**Given task**: Give the number of lines that contain the string "scene", and nothing else.
---
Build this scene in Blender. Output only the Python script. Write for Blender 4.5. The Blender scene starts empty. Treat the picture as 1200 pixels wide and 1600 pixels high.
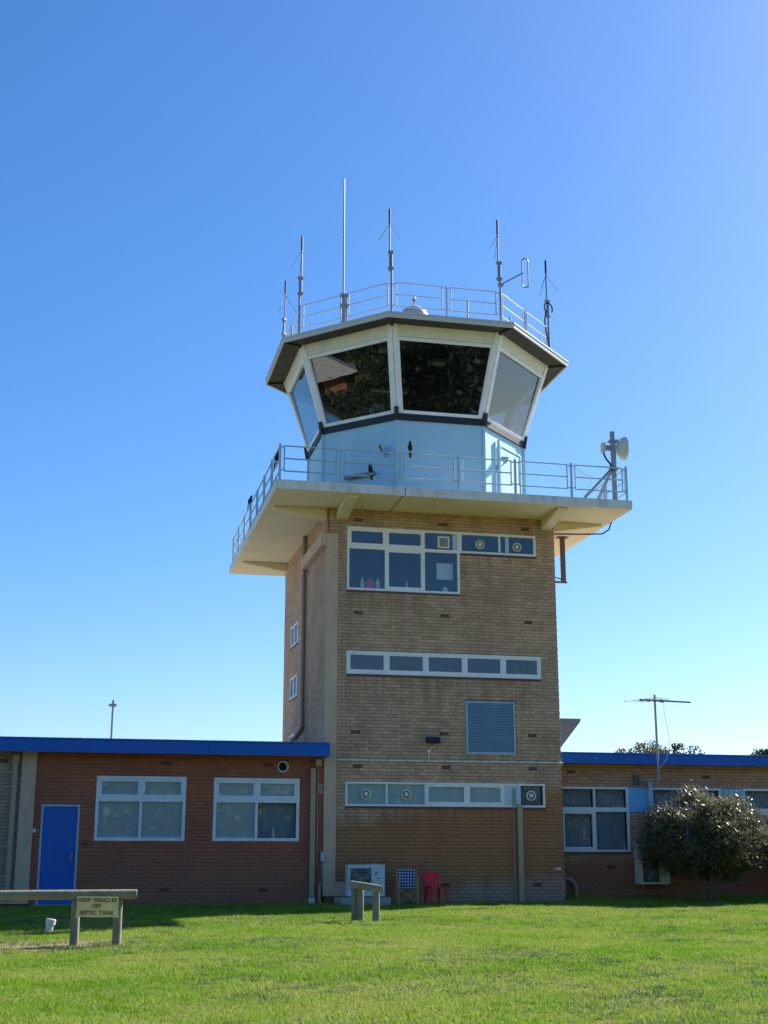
import bpy, bmesh, math, random
import numpy as np
from mathutils import Vector, Matrix
R = math.radians
S = bpy.context.scene
C = S.collection
random.seed(7)
rng = np.random.default_rng(11)

# ------------------------------------------------------------------ camera, sky, sun, exposure
cam_d = bpy.data.cameras.new('camera')
cam = bpy.data.objects.new('camera', cam_d)
C.objects.link(cam)
cam_d.sensor_fit = 'VERTICAL'
cam_d.sensor_height = 32.0
cam_d.lens = 32.0 * 2076.82 / 1600.0
cam_d.clip_start = 0.1
cam_d.clip_end = 6000
PIT, YAW = 0.254449, 0.221515
cam.location = (-6.0404, -33.6046, 1.1007)
fw = Vector((math.sin(YAW) * math.cos(PIT), math.cos(YAW) * math.cos(PIT), math.sin(PIT)))
cam.rotation_euler = fw.to_track_quat('-Z', 'Y').to_euler()
S.camera = cam

SUN_AZ, SUN_EL = R(29.5), R(36.4)            # azimuth from +x towards +y
sun_dir = Vector((math.cos(SUN_AZ) * math.cos(SUN_EL), math.sin(SUN_AZ) * math.cos(SUN_EL), math.sin(SUN_EL)))
W = bpy.data.worlds.new('World')
S.world = W
W.use_nodes = True
wn = W.node_tree.nodes
sky = wn.new('ShaderNodeTexSky')
sky.sky_type = 'NISHITA'
sky.sun_disc = False
sky.sun_elevation = SUN_EL
sky.sun_rotation = math.pi / 2 - SUN_AZ
sky.altitude = 0
sky.air_density = 1.0
sky.dust_density = 0.55
sky.ozone_density = 5.5
sat = wn.new('ShaderNodeHueSaturation')          # the camera's colour rendering of the clear sky
sat.inputs['Saturation'].default_value = 1.2
W.node_tree.links.new(sky.outputs[0], sat.inputs['Color'])
tint = wn.new('ShaderNodeMix'); tint.data_type = 'RGBA'; tint.blend_type = 'MULTIPLY'   # the camera's green-magenta balance
tint.inputs['Factor'].default_value = 1.0
tint.inputs['B'].default_value = (0.96, 0.945, 1.0, 1)
W.node_tree.links.new(sat.outputs[0], tint.inputs['A'])
W.node_tree.links.new(tint.outputs['Result'], wn['Background'].inputs[0])
wn['Background'].inputs[1].default_value = 0.085
sun_d = bpy.data.lights.new('sun', 'SUN')
sun_d.energy = 5.0
sun_d.angle = R(0.5)
sun_d.color = (1.0, 0.94, 0.84)
sun = bpy.data.objects.new('sun', sun_d)
C.objects.link(sun)
sun.rotation_euler = sun_dir.to_track_quat('Z', 'Y').to_euler()
sun.location = (20, 10, 40)
S.view_settings.view_transform = 'Standard'
S.view_settings.look = 'None'
S.view_settings.exposure = 1.1
S.view_settings.gamma = 1.0
S.view_settings.use_curve_mapping = False
S.render.engine = 'CYCLES'
S.cycles.max_bounces = 8
S.cycles.transparent_max_bounces = 16

# ------------------------------------------------------------------ materials
def mat(name, col, rough=0.7, var=0.12, scale=3.0, bump=0.0, bscale=60.0, metal=0.0, spec=0.4, dirt=None, dirt_scale=1.2, dirt_amt=0.5, dirt_stretch=(1, 1, 1), translucent=0.0, pieces=0.0, tint2=None, coat=0.0):
    m = bpy.data.materials.new(name)
    m.use_nodes = True
    nt = m.node_tree
    N, L = nt.nodes, nt.links
    b = N['Principled BSDF']
    b.inputs['Roughness'].default_value = rough
    b.inputs['Metallic'].default_value = metal
    b.inputs['Specular IOR Level'].default_value = spec
    b.inputs['Coat Weight'].default_value = coat
    geo = N.new('ShaderNodeNewGeometry')
    nz = N.new('ShaderNodeTexNoise')
    nz.inputs['Scale'].default_value = scale
    nz.inputs['Detail'].default_value = 6
    L.new(geo.outputs['Position'], nz.inputs['Vector'])
    mr = N.new('ShaderNodeMapRange')
    mr.inputs['From Min'].default_value = 0.25
    mr.inputs['From Max'].default_value = 0.75
    mr.inputs['To Min'].default_value = 1 - var
    mr.inputs['To Max'].default_value = 1 + var
    L.new(nz.outputs['Fac'], mr.inputs['Value'])
    hsv = N.new('ShaderNodeHueSaturation')
    hsv.inputs['Color'].default_value = (*col, 1)
    val = mr.outputs[0]
    csock = None
    if pieces:
        oi = N.new('ShaderNodeObjectInfo')
        ad = N.new('ShaderNodeMath'); ad.operation = 'ADD'
        L.new(geo.outputs['Random Per Island'], ad.inputs[0]); L.new(oi.outputs['Random'], ad.inputs[1])
        fr = N.new('ShaderNodeMath'); fr.operation = 'FRACT'
        L.new(ad.outputs[0], fr.inputs[0])
        m2 = N.new('ShaderNodeMapRange')
        m2.inputs['To Min'].default_value = 1 - pieces
        m2.inputs['To Max'].default_value = 1 + pieces
        L.new(fr.outputs[0], m2.inputs['Value'])
        mu = N.new('ShaderNodeMath'); mu.operation = 'MULTIPLY'
        L.new(val, mu.inputs[0]); L.new(m2.outputs[0], mu.inputs[1])
        val = mu.outputs[0]
        if tint2:
            f2 = N.new('ShaderNodeMath'); f2.operation = 'MULTIPLY'; f2.inputs[1].default_value = 7.31
            L.new(fr.outputs[0], f2.inputs[0])
            f3 = N.new('ShaderNodeMath'); f3.operation = 'FRACT'
            L.new(f2.outputs[0], f3.inputs[0])
            mx = N.new('ShaderNodeMix'); mx.data_type = 'RGBA'
            mx.inputs['A'].default_value = (*col, 1); mx.inputs['B'].default_value = (*tint2, 1)
            L.new(f3.outputs[0], mx.inputs['Factor'])
            L.new(mx.outputs['Result'], hsv.inputs['Color'])
    L.new(val, hsv.inputs['Value'])
    out = hsv.outputs[0]
    if dirt:
        mp = N.new('ShaderNodeMapping')
        mp.inputs['Scale'].default_value = dirt_stretch
        L.new(geo.outputs['Position'], mp.inputs['Vector'])
        n2 = N.new('ShaderNodeTexNoise')
        n2.inputs['Scale'].default_value = dirt_scale
        n2.inputs['Detail'].default_value = 8
        n2.inputs['Roughness'].default_value = 0.65
        L.new(mp.outputs[0], n2.inputs['Vector'])
        r2 = N.new('ShaderNodeMapRange')
        r2.inputs['From Min'].default_value = 0.5
        r2.inputs['From Max'].default_value = 0.75
        r2.inputs['To Max'].default_value = dirt_amt
        L.new(n2.outputs['Fac'], r2.inputs['Value'])
        m3 = N.new('ShaderNodeMix'); m3.data_type = 'RGBA'
        L.new(r2.outputs[0], m3.inputs['Factor'])
        L.new(out, m3.inputs['A'])
        m3.inputs['B'].default_value = (*dirt, 1)
        out = m3.outputs['Result']
    L.new(out, b.inputs['Base Color'])
    if bump:
        n3 = N.new('ShaderNodeTexNoise')
        n3.inputs['Scale'].default_value = bscale
        n3.inputs['Detail'].default_value = 4
        L.new(geo.outputs['Position'], n3.inputs['Vector'])
        bp = N.new('ShaderNodeBump')
        bp.inputs['Strength'].default_value = bump
        bp.inputs['Distance'].default_value = 0.02
        L.new(n3.outputs['Fac'], bp.inputs['Height'])
        L.new(bp.outputs[0], b.inputs['Normal'])
    if translucent:
        tr = N.new('ShaderNodeBsdfTranslucent')
        L.new(out, tr.inputs['Color'])
        ms = N.new('ShaderNodeMixShader')
        ms.inputs[0].default_value = translucent
        L.new(b.outputs[0], ms.inputs[1]); L.new(tr.outputs[0], ms.inputs[2])
        L.new(ms.outputs[0], N['Material Output'].inputs['Surface'])
    m['out'] = 1
    return m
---
**Answer to the problem**: 2